The sixth two-day edition of the annual Teaching with Technology (TwT) Summit that began on 27 March 2025 continues today. The theme of the event was ‘shaping global perspectives in education: leveraging technology for future-ready learning’. More than 60 individuals made presentations at the summit; 31% of these were MUT staff from both academia and the support division. The summit is attended by delegates from the public and the private higher education sector. The opening presentations by at least three presenters made it clear that technology is the future.

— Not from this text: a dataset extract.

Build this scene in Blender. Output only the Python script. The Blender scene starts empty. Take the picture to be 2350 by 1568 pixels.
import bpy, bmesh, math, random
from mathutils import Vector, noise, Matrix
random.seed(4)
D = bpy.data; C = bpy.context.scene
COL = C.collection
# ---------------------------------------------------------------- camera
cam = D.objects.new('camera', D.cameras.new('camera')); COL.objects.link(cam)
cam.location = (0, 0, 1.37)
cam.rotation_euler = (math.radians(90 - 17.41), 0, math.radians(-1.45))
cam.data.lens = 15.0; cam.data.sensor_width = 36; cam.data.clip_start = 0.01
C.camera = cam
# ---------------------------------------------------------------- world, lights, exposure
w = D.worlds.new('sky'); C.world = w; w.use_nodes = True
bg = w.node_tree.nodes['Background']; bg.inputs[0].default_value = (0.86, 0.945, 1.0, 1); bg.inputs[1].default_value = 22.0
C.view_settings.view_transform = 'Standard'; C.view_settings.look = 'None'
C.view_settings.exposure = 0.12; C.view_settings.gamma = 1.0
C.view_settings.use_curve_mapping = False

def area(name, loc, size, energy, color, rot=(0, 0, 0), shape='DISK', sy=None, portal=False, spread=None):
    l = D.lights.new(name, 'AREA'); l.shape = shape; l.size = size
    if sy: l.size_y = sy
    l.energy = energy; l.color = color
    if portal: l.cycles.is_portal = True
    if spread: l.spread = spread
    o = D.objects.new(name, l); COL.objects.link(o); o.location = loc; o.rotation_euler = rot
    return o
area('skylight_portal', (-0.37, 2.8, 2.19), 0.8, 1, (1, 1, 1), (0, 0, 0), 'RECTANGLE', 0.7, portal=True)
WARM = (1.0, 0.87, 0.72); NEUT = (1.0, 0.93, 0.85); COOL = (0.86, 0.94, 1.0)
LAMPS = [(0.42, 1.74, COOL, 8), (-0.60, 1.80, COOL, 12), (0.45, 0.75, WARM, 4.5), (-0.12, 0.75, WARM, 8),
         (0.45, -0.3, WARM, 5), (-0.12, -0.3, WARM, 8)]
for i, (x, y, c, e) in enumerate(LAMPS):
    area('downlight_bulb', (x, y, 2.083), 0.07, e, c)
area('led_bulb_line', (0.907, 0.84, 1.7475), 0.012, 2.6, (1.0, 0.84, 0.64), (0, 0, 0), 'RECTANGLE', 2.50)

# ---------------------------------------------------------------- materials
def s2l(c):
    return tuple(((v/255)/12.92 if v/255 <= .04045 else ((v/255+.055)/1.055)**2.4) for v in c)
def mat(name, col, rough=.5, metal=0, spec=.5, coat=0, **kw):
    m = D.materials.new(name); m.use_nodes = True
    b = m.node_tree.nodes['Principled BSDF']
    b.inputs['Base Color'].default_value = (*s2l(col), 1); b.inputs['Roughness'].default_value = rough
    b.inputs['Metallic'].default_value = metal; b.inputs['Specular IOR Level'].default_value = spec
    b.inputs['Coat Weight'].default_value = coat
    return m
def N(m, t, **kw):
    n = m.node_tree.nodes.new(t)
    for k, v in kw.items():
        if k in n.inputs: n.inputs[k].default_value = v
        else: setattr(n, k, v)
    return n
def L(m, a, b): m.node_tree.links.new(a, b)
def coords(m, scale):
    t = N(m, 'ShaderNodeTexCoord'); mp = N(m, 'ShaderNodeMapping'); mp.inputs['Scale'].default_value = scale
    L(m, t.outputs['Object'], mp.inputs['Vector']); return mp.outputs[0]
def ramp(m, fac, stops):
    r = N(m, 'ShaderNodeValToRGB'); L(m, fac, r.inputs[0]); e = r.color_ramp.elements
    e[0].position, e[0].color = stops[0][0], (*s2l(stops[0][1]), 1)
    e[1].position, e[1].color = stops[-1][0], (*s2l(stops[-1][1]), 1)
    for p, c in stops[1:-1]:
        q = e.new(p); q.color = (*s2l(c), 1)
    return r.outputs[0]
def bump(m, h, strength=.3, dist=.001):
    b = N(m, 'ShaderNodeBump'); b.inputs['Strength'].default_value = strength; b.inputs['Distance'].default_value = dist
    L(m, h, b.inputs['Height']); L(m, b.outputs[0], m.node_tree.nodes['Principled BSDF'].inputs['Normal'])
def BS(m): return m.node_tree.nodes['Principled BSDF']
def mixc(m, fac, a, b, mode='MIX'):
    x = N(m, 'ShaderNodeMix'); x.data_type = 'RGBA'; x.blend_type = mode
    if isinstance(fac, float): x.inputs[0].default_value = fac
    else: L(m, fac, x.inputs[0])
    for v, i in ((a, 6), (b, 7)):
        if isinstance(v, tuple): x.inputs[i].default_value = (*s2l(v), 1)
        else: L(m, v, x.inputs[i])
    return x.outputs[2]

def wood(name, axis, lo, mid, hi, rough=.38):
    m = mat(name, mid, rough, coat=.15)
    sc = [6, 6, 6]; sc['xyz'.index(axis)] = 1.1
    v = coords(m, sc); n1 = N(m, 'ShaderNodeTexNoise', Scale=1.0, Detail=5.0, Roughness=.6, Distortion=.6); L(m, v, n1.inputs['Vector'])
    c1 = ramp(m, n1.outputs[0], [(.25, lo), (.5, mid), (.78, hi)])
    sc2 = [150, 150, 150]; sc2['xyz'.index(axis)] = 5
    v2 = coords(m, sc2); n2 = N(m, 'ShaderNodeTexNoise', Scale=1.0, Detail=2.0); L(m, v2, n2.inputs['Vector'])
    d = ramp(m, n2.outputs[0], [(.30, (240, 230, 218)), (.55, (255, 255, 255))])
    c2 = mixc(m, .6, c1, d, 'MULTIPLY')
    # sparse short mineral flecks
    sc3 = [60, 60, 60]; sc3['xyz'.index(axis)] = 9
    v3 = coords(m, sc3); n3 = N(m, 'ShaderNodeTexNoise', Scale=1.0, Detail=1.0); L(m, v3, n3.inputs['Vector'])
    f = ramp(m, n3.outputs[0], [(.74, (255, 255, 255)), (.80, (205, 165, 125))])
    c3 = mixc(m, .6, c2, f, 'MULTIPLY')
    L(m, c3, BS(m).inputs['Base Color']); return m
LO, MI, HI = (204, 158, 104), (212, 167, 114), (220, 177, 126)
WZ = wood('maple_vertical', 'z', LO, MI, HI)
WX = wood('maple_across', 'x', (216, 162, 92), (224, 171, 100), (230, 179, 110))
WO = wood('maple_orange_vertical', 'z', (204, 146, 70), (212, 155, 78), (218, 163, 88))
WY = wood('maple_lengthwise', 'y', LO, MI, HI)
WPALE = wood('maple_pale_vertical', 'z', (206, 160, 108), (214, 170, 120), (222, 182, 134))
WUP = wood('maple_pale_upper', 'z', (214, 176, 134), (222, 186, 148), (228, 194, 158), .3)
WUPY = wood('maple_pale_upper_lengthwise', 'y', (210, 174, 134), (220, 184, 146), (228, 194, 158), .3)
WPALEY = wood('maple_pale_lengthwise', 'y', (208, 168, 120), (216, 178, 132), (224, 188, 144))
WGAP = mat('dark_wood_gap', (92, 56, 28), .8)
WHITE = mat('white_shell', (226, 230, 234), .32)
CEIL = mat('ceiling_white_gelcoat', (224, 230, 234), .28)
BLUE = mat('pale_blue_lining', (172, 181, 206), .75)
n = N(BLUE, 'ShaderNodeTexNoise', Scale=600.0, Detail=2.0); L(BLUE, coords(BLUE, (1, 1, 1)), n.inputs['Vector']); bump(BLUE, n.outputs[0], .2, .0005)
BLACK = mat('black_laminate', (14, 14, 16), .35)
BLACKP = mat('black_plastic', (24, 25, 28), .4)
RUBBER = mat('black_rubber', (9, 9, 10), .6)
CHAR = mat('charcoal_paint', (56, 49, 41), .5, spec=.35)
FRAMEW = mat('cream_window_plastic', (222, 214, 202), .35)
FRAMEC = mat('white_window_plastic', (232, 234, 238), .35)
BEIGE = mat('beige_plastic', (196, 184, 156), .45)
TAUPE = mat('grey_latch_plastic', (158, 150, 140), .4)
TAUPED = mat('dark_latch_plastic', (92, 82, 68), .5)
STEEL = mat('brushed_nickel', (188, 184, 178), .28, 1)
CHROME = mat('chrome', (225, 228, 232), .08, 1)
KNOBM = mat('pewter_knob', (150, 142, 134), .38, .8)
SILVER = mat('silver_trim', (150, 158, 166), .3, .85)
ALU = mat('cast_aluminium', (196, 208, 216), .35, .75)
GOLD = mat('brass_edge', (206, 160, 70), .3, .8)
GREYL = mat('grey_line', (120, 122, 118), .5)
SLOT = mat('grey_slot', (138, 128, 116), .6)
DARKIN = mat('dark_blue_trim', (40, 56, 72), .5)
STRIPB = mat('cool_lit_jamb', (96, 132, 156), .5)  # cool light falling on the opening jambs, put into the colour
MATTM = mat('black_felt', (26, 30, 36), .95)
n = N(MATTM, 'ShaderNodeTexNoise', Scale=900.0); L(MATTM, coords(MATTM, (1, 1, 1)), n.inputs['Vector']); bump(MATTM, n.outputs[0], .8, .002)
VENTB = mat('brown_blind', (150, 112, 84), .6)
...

Dr Arno Louw – Senior Specialist: Instructional Design (e-Learning); Manager: Centre for Academic Technologies Laboratory & Design Thinking Hub – University of Johannesburg, emphasized that there were no two ways about technology and the future. Dr Louw, who has been teaching for the past 30 years, said technology was not here to replace human beings, but will replace those teachers who do not want to embrace it. He said technology was an inevitable part of human evolution. Dr Louw said that technology was an extension of the mind and hands. “We have adopted things like smartphones, smart television. No one forced these upon us. A lecturer must adapt to the use of technology. The gen x, y and z grew up with technology. They are wired differently,” he said. Dr Louw said that instead of boring these young minds, lecturers must work with them by using technology when they teach them.
Dr Louw also took part in a discussion panel with two other experts in education, Dr Melvin Govender, Country Manager at Anthology, and Professor Alfred Msomi, MUT’s Acting Dean, Faculty of Applied and Health Sciences. The three experts agreed that Artificial Intelligence (AI) was here to stay; all that the education sector needed was to harness it and take advantage of it to advance human development. All the panellists highlighted the major role that AI is already playing in the sector and appealed to all to embrace and take the necessary steps to ensure that they reap its benefits.
Dr Govender said the present era calls for an evolution of education and requires that lecturers be facilitators because the information will be readily available to the students. Professor Msomi said it was imperative to incorporate AI in both the curriculum and the workplaces so that university graduates would acquire the relevant skills and be work-ready when they graduate.